By failing to immediately rebuild local governance, the interim administration has inadvertently maintained the very centralization it criticized, simply because it has no other way to transmit authority across the geography of the country.
Strategic Recommendations for Reform Preservation
To prevent the total reversion of the state to its previous autocratic habits, the strategy must shift from "High-Level Commissions" to "Hardcoded Technical Changes."
- Financial Shielding: The independence of the Bangladesh Bank must be codified in a way that requires a supermajority in a future parliament to overturn. The appointment of the Governor must be removed from the PMO's direct control and moved to a multi-party parliamentary committee.
- Algorithmic Transparency in Civil Service: To break the patronage network, the recruitment and promotion of civil servants must move to a data-driven, transparent system that minimizes human discretion. If you cannot change the people, you must change the software they operate within.

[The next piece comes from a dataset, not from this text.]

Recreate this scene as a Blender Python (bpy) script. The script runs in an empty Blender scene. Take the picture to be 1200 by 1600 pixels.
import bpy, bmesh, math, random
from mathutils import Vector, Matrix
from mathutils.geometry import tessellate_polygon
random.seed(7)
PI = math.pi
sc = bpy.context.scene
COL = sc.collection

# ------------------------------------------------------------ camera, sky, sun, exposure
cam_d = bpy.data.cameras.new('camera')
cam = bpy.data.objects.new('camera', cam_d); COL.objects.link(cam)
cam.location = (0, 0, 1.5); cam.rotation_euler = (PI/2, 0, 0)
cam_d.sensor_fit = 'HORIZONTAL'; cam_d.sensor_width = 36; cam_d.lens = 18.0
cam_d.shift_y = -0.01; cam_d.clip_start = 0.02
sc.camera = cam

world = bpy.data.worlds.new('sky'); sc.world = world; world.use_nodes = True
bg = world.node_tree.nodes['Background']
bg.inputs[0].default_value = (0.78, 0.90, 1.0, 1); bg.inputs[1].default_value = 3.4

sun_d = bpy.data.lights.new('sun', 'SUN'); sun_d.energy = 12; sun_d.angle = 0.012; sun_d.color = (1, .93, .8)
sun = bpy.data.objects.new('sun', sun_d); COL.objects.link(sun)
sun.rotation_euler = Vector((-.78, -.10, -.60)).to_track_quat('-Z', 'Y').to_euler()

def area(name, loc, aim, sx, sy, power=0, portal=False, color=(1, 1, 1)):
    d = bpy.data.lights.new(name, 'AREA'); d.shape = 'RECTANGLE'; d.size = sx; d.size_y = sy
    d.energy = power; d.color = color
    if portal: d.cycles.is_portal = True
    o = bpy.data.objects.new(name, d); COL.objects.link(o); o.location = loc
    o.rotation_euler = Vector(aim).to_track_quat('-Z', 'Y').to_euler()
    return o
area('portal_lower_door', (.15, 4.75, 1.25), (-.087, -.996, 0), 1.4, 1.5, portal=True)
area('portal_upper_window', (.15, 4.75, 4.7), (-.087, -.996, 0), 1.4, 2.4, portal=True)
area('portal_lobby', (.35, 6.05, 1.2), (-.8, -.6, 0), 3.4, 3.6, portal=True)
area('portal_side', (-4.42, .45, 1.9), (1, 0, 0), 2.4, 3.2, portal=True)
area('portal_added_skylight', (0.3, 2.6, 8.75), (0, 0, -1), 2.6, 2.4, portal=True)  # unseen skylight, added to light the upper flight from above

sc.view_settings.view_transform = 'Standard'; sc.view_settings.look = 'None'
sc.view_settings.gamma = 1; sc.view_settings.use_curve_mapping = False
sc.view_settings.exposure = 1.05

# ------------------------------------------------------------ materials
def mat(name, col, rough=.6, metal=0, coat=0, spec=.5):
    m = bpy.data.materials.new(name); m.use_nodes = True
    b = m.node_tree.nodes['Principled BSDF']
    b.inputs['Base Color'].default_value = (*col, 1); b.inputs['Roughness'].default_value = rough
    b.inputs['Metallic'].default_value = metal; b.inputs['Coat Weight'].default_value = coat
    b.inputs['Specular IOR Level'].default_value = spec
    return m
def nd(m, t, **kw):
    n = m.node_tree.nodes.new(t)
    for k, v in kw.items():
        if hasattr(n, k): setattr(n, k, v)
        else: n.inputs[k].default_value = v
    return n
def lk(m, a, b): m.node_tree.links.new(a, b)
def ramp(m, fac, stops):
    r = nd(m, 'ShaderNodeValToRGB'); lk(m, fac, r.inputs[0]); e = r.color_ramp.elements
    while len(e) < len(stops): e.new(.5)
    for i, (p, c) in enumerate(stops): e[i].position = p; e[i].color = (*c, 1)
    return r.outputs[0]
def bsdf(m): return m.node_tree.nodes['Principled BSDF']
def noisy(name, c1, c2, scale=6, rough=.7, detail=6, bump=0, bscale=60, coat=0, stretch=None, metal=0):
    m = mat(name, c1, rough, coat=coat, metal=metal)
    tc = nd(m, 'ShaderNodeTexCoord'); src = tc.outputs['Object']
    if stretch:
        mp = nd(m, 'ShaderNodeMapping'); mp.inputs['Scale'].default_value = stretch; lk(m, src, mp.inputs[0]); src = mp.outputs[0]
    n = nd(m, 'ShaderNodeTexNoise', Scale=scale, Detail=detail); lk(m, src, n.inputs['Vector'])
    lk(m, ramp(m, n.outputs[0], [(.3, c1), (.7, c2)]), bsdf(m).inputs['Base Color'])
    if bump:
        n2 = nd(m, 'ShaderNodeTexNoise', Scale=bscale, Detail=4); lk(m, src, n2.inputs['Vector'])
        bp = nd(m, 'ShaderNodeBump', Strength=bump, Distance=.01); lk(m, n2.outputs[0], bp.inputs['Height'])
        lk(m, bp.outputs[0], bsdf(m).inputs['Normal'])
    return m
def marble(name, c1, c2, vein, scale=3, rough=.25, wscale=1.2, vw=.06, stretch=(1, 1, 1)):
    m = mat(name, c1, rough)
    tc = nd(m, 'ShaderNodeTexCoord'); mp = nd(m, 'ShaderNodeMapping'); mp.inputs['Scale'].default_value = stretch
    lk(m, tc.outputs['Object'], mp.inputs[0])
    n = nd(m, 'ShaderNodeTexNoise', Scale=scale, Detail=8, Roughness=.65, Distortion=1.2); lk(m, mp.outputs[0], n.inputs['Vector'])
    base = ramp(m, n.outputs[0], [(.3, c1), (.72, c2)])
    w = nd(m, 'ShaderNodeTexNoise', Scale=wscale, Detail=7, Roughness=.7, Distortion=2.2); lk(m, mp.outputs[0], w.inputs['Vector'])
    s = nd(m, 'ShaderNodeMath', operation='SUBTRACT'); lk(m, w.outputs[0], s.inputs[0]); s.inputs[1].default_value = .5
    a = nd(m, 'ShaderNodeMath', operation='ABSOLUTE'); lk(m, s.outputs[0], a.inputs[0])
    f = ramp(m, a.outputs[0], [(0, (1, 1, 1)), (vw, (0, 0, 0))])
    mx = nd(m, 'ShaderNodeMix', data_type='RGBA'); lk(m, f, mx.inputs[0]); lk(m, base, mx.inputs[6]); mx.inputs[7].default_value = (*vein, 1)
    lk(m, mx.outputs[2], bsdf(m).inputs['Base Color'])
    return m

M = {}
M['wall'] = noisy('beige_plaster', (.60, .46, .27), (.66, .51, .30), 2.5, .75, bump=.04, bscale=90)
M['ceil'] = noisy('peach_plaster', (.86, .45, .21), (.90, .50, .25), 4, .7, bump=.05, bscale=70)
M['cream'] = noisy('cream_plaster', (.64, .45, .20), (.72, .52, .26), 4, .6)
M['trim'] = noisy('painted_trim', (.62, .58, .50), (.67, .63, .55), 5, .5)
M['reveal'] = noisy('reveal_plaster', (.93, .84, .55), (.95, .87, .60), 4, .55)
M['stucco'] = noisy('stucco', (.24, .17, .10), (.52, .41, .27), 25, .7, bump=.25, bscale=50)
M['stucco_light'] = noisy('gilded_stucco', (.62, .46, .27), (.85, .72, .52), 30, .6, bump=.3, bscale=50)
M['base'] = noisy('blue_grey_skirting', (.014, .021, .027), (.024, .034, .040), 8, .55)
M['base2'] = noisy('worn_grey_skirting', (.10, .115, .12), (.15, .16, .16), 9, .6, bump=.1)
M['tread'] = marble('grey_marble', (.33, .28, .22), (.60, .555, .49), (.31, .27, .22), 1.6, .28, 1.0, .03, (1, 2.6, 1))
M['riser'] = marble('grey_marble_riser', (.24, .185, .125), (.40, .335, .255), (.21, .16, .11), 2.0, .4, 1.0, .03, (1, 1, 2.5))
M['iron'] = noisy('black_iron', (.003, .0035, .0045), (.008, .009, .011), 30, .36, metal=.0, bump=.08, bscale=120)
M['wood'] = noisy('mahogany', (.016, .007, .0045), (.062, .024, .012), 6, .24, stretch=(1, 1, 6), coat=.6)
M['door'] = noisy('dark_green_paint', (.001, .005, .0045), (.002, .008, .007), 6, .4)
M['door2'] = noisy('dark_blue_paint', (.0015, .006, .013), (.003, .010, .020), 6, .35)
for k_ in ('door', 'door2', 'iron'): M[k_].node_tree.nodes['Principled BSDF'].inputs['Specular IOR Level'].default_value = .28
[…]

- The "Sunset Law" Strategy: Any major reform ordinance passed now should include a mandatory review period but also a "lock-in" clause that triggers international treaty obligations. By tying reforms to trade agreements (like the GSP+ status with the EU), the interim government can make the cost of reversing these reforms prohibitively expensive for any future populist leader.
- Police Decentralization: Rather than a single national police force, the government should move toward a decentralized model where local commanders are accountable to local civilian boards. This breaks the chain of command that allowed a single office in Dhaka to orchestrate a nationwide crackdown.
The window for reform is closing as the "Revolutionary Dividend"—the public's patience—wanes. The current administration must stop treating reform as a series of intellectual exercises and start treating it as a hostile takeover of a failing corporation. You do not ask the old board of directors for permission to change the bylaws; you change the bylaws and let the new board deal with the reality on the ground.